━━━━━ Source data
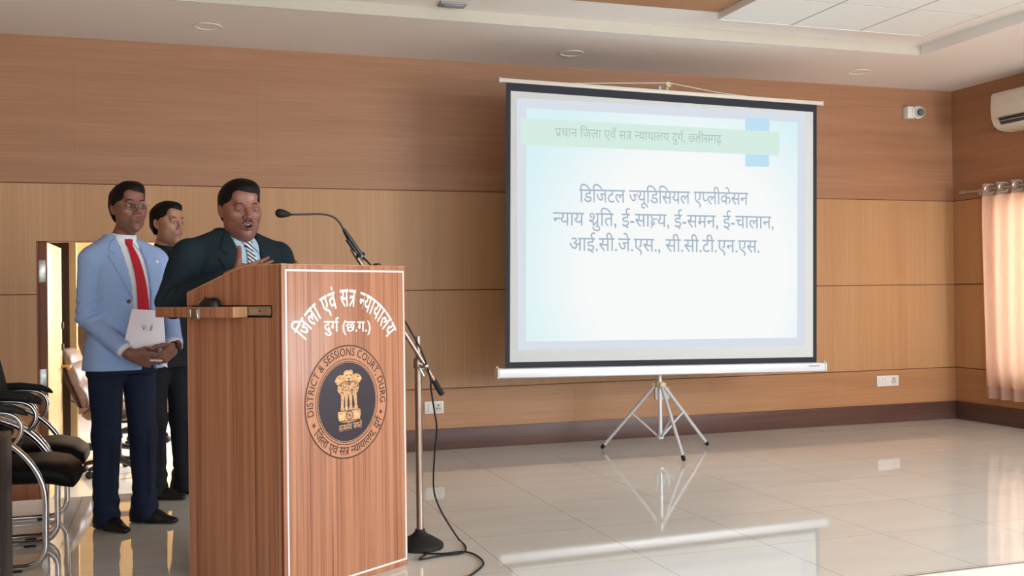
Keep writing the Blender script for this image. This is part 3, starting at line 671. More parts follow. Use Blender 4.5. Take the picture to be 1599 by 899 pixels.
case_prof = [(.0, .033), (-.022, .036), (-.034, .028), (-.038, .0), (-.034, -.026), (-.02, -.034), (.02, -.034), (.03, -.02), (.03, .02), (.012, .034)]
m = MB(); m.prism(case_prof, lambda y, z, s: sp(1.277 if s else -1.277, z, -y)); m.build('case', mat('case_white_metal', (226, 228, 234), .3, .1), t)
for s_ in (-1, 1):
    m = MB(); m.prism([(y * 1.12, z * 1.12) for y, z in case_prof], lambda y, z, s: sp(s_ * (1.29 if s else 1.274), z, -y)); m.box(sp(s_ * 1.285, .042, 0), (.012, .02, .012), None, .002); m.build('case_end_cap', M_offwhite, t)
m = MB(); m.box(sp(1.18, .012, .0375), (.09, .0015, .008), RM); m.build('case_badge', M_grey, t)
FT = 1.965; HW = 1.226
m = MB(); m.prism([(-HW, .03), (HW, .03), (HW, FT), (-HW, FT)], lambda u, v, s: sp(u, v, .0015 if s else 0)); fab = m.build('screen_border', mat('screen_black_border', (26, 32, 44), .7), t)
m = MB(); B = .033; m.prism([(-HW + B, .075), (HW - B, .075), (HW - B, FT - .055), (-HW + B, FT - .055)], lambda u, v, s: sp(u, v, .0025 if s else .0012)); m.build('screen_fabric', mat('screen_fabric', (206, 210, 210), .85), t)
m = MB(); m.box(sp(.0, FT + .013, 0), (2.54, .026, .028), RM, .004); m.build('top_bar', M_offwhite, t)
for s_ in (-1, 1): m = MB(); m.box(sp(s_ * 1.272, FT + .013, 0), (.012, .03, .034), RM, .003); m.build('top_bar_cap', M_offwhite, t)
hk = L(at(1043, 132, 1, py0 - .05))
m = MB(); m.tube([hk + Vector((-.012, .0, -.07)), hk + Vector((-.008, .0, -.02))], .011, 10); m.box(hk + Vector((.0, .0, 0)), (.045, .03, .04), Matrix.Rotation(.4, 3, 'Y'), .01); m.tube([hk + Vector((.01, -.01, .0)), hk + Vector((.03, -.02, .004))], .007, 8); m.build('hanging_hook', MATS['aged_plastic'], t)
m = MB()
for (px, py) in ((888, 130), (1193, 154)): e = L(at(px, py, 1, SPl.y)); m.tube([hk + Vector((0, -.02, .008)), hk * .5 + e * .5 + Vector((0, 0, -.004 if px > 1000 else .006)), e], .003, 6)
m.build('hanging_cord', M_offwhite, t)

# the projected slide: light, so it emits
def glow(name, col, strength=1.0, grad=None):
    m = bpy.data.materials.new(name); m.use_nodes = True; nt = m.node_tree; nt.nodes.remove(nt.nodes['Principled BSDF']); e = N(nt, 'ShaderNodeEmission'); e.inputs[0].default_value = srgb(*col); e.inputs[1].default_value = strength
    nt.links.new(e.outputs[0], nt.nodes['Material Output'].inputs[0])
    if grad:
        tc = N(nt, 'ShaderNodeTexCoord'); mp = N(nt, 'ShaderNodeMapping'); mp.inputs['Location'].default_value = grad[0]; mp.inputs['Scale'].default_value = grad[1]
        g = N(nt, 'ShaderNodeTexGradient', gradient_type='SPHERICAL'); rp = N(nt, 'ShaderNodeValToRGB'); rp.color_ramp.elements[0].color = srgb(*col); rp.color_ramp.elements[1].color = srgb(*grad[2]); rp.color_ramp.elements[1].position = grad[3]
        nt.links.new(tc.outputs['Object'], mp.inputs[0]); nt.links.new(mp.outputs[0], g.inputs[0]); nt.links.new(g.outputs[1], rp.inputs[0]); nt.links.new(rp.outputs[0], e.inputs[0])
    return m
def quad(name, corners, d, m, parent):
    b = MB(); P = [uv(*c) for c in corners]; b.add([sp(u, v, d) for u, v in P], [[0, 1, 2, 3]]); return b.build(name, m, parent, autosmooth=False)
sl = quad('projected_slide', [(806, 153), (1258, 178), (1256, 540), (808, 546)], .004, glow('slide_edge_lavender', (222, 228, 238)), t)
quad('slide_page', [(822, 169), (1245, 191), (1244, 527), (821, 533)], .005, glow('slide_page_cyan', (220, 246, 250), 1.0, ((-.12, 0, -.95), (.72, 0, .72), (253, 254, 254), .42)), sl)
quad('slide_ribbon', [(1163, 184), (1201, 185.5), (1200, 260.5), (1163, 260)], .006, glow('slide_ribbon_blue', (194, 230, 248)), sl)
quad('slide_banner', [(813, 184), (1216, 206), (1216, 243), (813, 226)], .007, glow('slide_banner_green', (218, 241, 232)), sl)
def slide_text(seq, p0, p1, m, em, bold=0.0):
    a, c = uv(*p0), uv(*p1); dx, dy = c[0] - a[0], c[1] - a[1]; Ln = math.hypot(dx, dy)
    line_text('slide_text', seq, lambda k, b, W, c_: sp(a[0] + dx * k, a[1] + dy * k + b * em, .008 + c_), m, sl, bold)
G_t = glow('slide_text_grey', (182, 202, 194)); G_b = glow('slide_text_blue', (170, 188, 204))
slide_text(['प', ('ra_tail',), 'धान ', 'िजला ', 'एवँ ', 'स', ('tra',), ' ', ('half', 'न'), 'यायालय ', 'दुग', ('reph',), ', छ', ('tta',), 'ीसगढ़'], (866, 213), (1126, 224), G_t, .092)
slide_text(['िडिजटल ', ('half', 'ज'), 'यूिडिसयल ', 'ए', ('half', 'प'), 'लीकेसन'], (904, 315.5), (1167, 320), G_b, .142, .004)
slide_text([('half', 'न'), 'याय ', 'श', ('ra_tail',), 'ु', 'ित, ', 'ई-सा', ('ksha',), 'य, ', 'ई-समन, ', 'ई-चालान,'], (863, 351.5), (1208, 357), G_b, .142, .004)
slide_text(['आई.सी.जे.एस., ', 'सी.सी.टी.एन.एस.'], (888, 391), (1186, 394.5), G_b, .142, .004)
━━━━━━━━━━
Reproduce every line of the material precisely, omitting its pictures.

Keep writing the Blender script for this image. This is part 3, starting at line 671. More parts follow. Use Blender 4.5. Take the picture to be 1599 by 899 pixels.
case_prof = [(.0, .033), (-.022, .036), (-.034, .028), (-.038, .0), (-.034, -.026), (-.02, -.034), (.02, -.034), (.03, -.02), (.03, .02), (.012, .034)]
m = MB(); m.prism(case_prof, lambda y, z, s: sp(1.277 if s else -1.277, z, -y)); m.build('case', mat('case_white_metal', (226, 228, 234), .3, .1), t)
for s_ in (-1, 1):
    m = MB(); m.prism([(y * 1.12, z * 1.12) for y, z in case_prof], lambda y, z, s: sp(s_ * (1.29 if s else 1.274), z, -y)); m.box(sp(s_ * 1.285, .042, 0), (.012, .02, .012), None, .002); m.build('case_end_cap', M_offwhite, t)
m = MB(); m.box(sp(1.18, .012, .0375), (.09, .0015, .008), RM); m.build('case_badge', M_grey, t)
FT = 1.965; HW = 1.226
m = MB(); m.prism([(-HW, .03), (HW, .03), (HW, FT), (-HW, FT)], lambda u, v, s: sp(u, v, .0015 if s else 0)); fab = m.build('screen_border', mat('screen_black_border', (26, 32, 44), .7), t)
m = MB(); B = .033; m.prism([(-HW + B, .075), (HW - B, .075), (HW - B, FT - .055), (-HW + B, FT - .055)], lambda u, v, s: sp(u, v, .0025 if s else .0012)); m.build('screen_fabric', mat('screen_fabric', (206, 210, 210), .85), t)
m = MB(); m.box(sp(.0, FT + .013, 0), (2.54, .026, .028), RM, .004); m.build('top_bar', M_offwhite, t)
for s_ in (-1, 1): m = MB(); m.box(sp(s_ * 1.272, FT + .013, 0), (.012, .03, .034), RM, .003); m.build('top_bar_cap', M_offwhite, t)
hk = L(at(1043, 132, 1, py0 - .05))
m = MB(); m.tube([hk + Vector((-.012, .0, -.07)), hk + Vector((-.008, .0, -.02))], .011, 10); m.box(hk + Vector((.0, .0, 0)), (.045, .03, .04), Matrix.Rotation(.4, 3, 'Y'), .01); m.tube([hk + Vector((.01, -.01, .0)), hk + Vector((.03, -.02, .004))], .007, 8); m.build('hanging_hook', MATS['aged_plastic'], t)
m = MB()
for (px, py) in ((888, 130), (1193, 154)): e = L(at(px, py, 1, SPl.y)); m.tube([hk + Vector((0, -.02, .008)), hk * .5 + e * .5 + Vector((0, 0, -.004 if px > 1000 else .006)), e], .003, 6)
m.build('hanging_cord', M_offwhite, t)

# the projected slide: light, so it emits
def glow(name, col, strength=1.0, grad=None):
    m = bpy.data.materials.new(name); m.use_nodes = True; nt = m.node_tree; nt.nodes.remove(nt.nodes['Principled BSDF']); e = N(nt, 'ShaderNodeEmission'); e.inputs[0].default_value = srgb(*col); e.inputs[1].default_value = strength
    nt.links.new(e.outputs[0], nt.nodes['Material Output'].inputs[0])
    if grad:
        tc = N(nt, 'ShaderNodeTexCoord'); mp = N(nt, 'ShaderNodeMapping'); mp.inputs['Location'].default_value = grad[0]; mp.inputs['Scale'].default_value = grad[1]
        g = N(nt, 'ShaderNodeTexGradient', gradient_type='SPHERICAL'); rp = N(nt, 'ShaderNodeValToRGB'); rp.color_ramp.elements[0].color = srgb(*col); rp.color_ramp.elements[1].color = srgb(*grad[2]); rp.color_ramp.elements[1].position = grad[3]
        nt.links.new(tc.outputs['Object'], mp.inputs[0]); nt.links.new(mp.outputs[0], g.inputs[0]); nt.links.new(g.outputs[1], rp.inputs[0]); nt.links.new(rp.outputs[0], e.inputs[0])
    return m
def quad(name, corners, d, m, parent):
    b = MB(); P = [uv(*c) for c in corners]; b.add([sp(u, v, d) for u, v in P], [[0, 1, 2, 3]]); return b.build(name, m, parent, autosmooth=False)
sl = quad('projected_slide', [(806, 153), (1258, 178), (1256, 540), (808, 546)], .004, glow('slide_edge_lavender', (222, 228, 238)), t)
quad('slide_page', [(822, 169), (1245, 191), (1244, 527), (821, 533)], .005, glow('slide_page_cyan', (220, 246, 250), 1.0, ((-.12, 0, -.95), (.72, 0, .72), (253, 254, 254), .42)), sl)
quad('slide_ribbon', [(1163, 184), (1201, 185.5), (1200, 260.5), (1163, 260)], .006, glow('slide_ribbon_blue', (194, 230, 248)), sl)
quad('slide_banner', [(813, 184), (1216, 206), (1216, 243), (813, 226)], .007, glow('slide_banner_green', (218, 241, 232)), sl)
def slide_text(seq, p0, p1, m, em, bold=0.0):
    a, c = uv(*p0), uv(*p1); dx, dy = c[0] - a[0], c[1] - a[1]; Ln = math.hypot(dx, dy)
    line_text('slide_text', seq, lambda k, b, W, c_: sp(a[0] + dx * k, a[1] + dy * k + b * em, .008 + c_), m, sl, bold)
G_t = glow('slide_text_grey', (182, 202, 194)); G_b = glow('slide_text_blue', (170, 188, 204))
slide_text(['प', ('ra_tail',), 'धान ', 'िजला ', 'एवँ ', 'स', ('tra',), ' ', ('half', 'न'), 'यायालय ', 'दुग', ('reph',), ', छ', ('tta',), 'ीसगढ़'], (866, 213), (1126, 224), G_t, .092)
slide_text(['िडिजटल ', ('half', 'ज'), 'यूिडिसयल ', 'ए', ('half', 'प'), 'लीकेसन'], (904, 315.5), (1167, 320), G_b, .142, .004)
slide_text([('half', 'न'), 'याय ', 'श', ('ra_tail',), 'ु', 'ित, ', 'ई-सा', ('ksha',), 'य, ', 'ई-समन, ', 'ई-चालान,'], (863, 351.5), (1208, 357), G_b, .142, .004)
slide_text(['आई.सी.जे.एस., ', 'सी.सी.टी.एन.एस.'], (888, 391), (1186, 394.5), G_b, .142, .004)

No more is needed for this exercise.